Thursday 6 August 1987

…I made a map of the London Docklands Light Railway…

We’d just returned from another visit to London, and I was clearly inspired by the publicity I’d seen for the newly-opened (although not yet operational) network.

Here’s a picture of the Queen, taken at the official opening ceremony, which was probably Her Majesty’s only experience of public transport during the entire 1980s:

"And when one does this, one can pretend that one's actually driving!"

What on earth has that woman behind the Queen got on her head?

Anyway, it’d be years before I’d actually get to ride on one of the trains, and when I did I naturally made sure to sit right at the front, loving the novelty (as I still do) of there being no driver.

The DLR’s grown a lot since then, but in the right way. And every time I use it I fall in love with it all over again. The way it threads in, out, over and under the most astonishing extremes of wealth and poverty, and the very old and the ultra-new, makes it the most beguiling way to get a condensed visual summary of the whole of London.

Plus you can pretend that you’re in charge of the controls.

Come on: I know I’m not the only one.

2 thoughts on “Thursday 6 August 1987

  1. I used to think that too – until I worked down in the Docklands in 1989 and was forced to get it every day from Tower Gateway to South Quay. It NEVER worked. It was a total nightmare, so much so that someone from the DLR came in one day to give us a reassuring talk that it would one day get better, but that it was a work in progress and the staff who sang Happy Days Are Here Again over the tannoy to highly disgruntled passengers had already been sacked.

    By the time I left 1995 it was better, they’d opened the Bank branch and Canary Wharf was up and running (sort of), and no one has ever looked back.

    I’ve not been on it for years, but I too still love the novelty of pretending to be the train driver.

  2. I remember going on it when it very first opened. I grew up in Greenwich and I pestered and I pestered my parents to take me on it, until they relented and we went under the river in the foot-tunnel and waited at Island Gardens.

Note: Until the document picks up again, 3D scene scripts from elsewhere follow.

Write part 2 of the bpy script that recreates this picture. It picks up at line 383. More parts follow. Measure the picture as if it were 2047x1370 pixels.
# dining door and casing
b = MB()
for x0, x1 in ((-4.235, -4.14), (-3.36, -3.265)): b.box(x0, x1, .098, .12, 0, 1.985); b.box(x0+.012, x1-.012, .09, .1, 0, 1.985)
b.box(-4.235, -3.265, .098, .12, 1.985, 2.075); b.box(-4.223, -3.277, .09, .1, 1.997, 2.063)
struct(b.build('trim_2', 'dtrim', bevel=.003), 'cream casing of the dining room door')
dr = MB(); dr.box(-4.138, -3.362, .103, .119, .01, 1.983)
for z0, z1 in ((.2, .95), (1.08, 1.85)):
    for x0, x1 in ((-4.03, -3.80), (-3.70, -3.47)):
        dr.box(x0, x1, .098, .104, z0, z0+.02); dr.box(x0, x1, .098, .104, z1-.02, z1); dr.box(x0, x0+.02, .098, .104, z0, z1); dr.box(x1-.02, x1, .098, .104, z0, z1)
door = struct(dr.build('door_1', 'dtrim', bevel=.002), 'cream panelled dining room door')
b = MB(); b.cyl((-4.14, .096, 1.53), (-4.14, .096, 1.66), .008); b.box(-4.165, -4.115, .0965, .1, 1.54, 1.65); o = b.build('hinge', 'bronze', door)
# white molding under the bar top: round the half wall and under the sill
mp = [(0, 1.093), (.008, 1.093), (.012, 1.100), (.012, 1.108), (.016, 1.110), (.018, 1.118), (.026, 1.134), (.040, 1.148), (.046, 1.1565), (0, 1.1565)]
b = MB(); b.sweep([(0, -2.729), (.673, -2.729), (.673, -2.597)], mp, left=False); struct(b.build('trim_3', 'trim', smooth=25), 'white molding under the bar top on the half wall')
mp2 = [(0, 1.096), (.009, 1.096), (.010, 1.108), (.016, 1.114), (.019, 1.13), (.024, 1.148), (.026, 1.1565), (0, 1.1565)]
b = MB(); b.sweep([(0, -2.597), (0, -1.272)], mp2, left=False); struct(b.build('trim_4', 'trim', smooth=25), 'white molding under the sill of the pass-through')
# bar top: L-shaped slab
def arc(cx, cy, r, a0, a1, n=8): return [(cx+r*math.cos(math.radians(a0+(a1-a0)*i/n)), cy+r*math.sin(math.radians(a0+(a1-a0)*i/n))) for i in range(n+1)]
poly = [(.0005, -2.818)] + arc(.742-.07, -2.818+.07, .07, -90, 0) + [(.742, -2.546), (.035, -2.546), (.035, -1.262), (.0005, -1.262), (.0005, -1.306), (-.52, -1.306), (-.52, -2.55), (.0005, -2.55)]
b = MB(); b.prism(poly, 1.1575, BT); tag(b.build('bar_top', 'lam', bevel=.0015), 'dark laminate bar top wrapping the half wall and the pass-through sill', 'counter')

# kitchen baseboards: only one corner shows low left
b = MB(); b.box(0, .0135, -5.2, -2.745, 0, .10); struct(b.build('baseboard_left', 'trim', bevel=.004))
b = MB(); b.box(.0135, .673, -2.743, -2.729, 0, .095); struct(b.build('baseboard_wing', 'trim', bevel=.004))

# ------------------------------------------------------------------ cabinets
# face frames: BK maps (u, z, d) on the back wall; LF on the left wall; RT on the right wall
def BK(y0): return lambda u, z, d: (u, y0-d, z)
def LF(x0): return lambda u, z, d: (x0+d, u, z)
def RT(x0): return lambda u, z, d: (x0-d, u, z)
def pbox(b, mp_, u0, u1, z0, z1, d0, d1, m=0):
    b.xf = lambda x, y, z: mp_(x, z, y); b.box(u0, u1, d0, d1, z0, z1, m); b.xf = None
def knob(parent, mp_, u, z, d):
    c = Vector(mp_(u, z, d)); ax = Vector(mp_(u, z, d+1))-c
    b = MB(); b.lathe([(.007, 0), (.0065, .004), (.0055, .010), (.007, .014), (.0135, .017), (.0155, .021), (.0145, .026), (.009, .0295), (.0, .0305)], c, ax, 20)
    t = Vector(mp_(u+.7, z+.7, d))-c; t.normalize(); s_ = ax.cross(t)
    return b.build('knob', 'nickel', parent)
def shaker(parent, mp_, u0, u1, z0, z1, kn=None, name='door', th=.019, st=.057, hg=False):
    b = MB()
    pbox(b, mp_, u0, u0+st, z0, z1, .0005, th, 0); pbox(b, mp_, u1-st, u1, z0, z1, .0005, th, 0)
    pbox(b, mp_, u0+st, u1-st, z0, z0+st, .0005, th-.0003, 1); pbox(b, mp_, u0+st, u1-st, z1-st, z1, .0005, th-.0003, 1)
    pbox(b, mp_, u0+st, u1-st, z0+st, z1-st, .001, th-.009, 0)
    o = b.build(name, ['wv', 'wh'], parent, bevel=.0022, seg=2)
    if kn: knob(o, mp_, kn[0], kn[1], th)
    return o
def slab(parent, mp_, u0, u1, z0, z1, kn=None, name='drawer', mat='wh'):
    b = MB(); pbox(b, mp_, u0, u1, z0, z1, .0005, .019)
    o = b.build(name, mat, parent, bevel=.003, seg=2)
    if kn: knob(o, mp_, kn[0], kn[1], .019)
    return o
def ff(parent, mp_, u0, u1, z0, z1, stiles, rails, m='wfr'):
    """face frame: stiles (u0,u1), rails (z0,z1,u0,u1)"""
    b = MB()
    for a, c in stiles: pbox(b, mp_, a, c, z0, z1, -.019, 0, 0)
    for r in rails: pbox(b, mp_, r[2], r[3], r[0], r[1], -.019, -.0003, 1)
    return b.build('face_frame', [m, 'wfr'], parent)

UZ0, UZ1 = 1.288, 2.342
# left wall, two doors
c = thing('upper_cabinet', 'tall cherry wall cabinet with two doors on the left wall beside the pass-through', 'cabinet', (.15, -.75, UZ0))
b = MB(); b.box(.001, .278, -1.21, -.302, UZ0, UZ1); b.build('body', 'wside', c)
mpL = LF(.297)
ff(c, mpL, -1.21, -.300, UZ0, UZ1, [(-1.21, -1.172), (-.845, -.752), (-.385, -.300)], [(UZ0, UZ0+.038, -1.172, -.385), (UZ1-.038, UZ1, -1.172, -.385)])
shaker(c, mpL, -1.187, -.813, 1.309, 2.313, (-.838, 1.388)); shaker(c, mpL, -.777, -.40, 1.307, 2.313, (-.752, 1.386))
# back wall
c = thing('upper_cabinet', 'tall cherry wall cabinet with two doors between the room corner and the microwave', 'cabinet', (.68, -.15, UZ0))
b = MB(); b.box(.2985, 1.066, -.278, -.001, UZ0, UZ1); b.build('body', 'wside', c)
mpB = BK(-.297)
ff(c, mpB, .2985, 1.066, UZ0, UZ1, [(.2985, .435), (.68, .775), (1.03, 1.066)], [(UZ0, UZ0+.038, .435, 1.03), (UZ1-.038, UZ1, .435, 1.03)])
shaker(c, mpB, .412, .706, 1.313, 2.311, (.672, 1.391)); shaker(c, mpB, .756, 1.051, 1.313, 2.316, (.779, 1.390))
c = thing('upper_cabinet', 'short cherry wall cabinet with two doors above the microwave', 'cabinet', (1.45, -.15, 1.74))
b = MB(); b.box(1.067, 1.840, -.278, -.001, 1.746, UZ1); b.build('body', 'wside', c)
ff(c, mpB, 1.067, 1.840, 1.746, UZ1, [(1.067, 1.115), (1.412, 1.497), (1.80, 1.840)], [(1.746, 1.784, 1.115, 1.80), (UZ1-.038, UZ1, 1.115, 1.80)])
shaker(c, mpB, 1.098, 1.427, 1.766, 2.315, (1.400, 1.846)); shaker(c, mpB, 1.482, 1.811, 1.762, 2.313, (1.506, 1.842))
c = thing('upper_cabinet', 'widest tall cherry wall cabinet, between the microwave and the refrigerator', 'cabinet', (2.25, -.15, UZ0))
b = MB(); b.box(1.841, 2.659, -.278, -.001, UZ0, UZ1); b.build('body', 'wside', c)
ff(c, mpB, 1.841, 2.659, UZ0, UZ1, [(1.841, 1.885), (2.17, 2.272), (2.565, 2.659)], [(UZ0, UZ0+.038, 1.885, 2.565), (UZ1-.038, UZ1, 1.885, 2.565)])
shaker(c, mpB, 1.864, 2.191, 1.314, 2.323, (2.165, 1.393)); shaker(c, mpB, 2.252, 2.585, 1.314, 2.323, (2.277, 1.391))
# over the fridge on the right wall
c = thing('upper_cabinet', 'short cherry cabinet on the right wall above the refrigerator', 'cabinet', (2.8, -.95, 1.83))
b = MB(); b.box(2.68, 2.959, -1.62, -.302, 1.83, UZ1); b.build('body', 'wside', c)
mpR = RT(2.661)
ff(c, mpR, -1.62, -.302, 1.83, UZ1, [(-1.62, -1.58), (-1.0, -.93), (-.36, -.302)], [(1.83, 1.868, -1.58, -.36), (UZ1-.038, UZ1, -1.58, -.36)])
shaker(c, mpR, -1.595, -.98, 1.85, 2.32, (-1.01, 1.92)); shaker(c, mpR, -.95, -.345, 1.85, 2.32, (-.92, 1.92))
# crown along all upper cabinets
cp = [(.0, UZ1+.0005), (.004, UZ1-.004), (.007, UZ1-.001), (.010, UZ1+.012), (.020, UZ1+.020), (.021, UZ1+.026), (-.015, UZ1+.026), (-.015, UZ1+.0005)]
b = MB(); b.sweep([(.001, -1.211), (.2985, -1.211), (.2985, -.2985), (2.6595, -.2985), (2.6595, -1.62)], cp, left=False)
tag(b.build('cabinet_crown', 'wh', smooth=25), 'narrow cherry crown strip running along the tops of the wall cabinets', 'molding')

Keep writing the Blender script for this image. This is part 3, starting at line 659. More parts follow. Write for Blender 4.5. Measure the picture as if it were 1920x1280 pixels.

We got off at some station in the middle, probably where Canary Wharf is now. There was nothing there, just a station on a concrete sort of runway between two massive empty docks. There was a marquee I remember with an exhibition about what was planned and a model of what was coming (which as far as I can remember was actual quite modest). I remember being absolutely blown away by the futuristicness of it. However, abiding memory of that day is of cutting myself as I played in the pond outside the pub on Blackheath that evening while I waited for my parents to come out.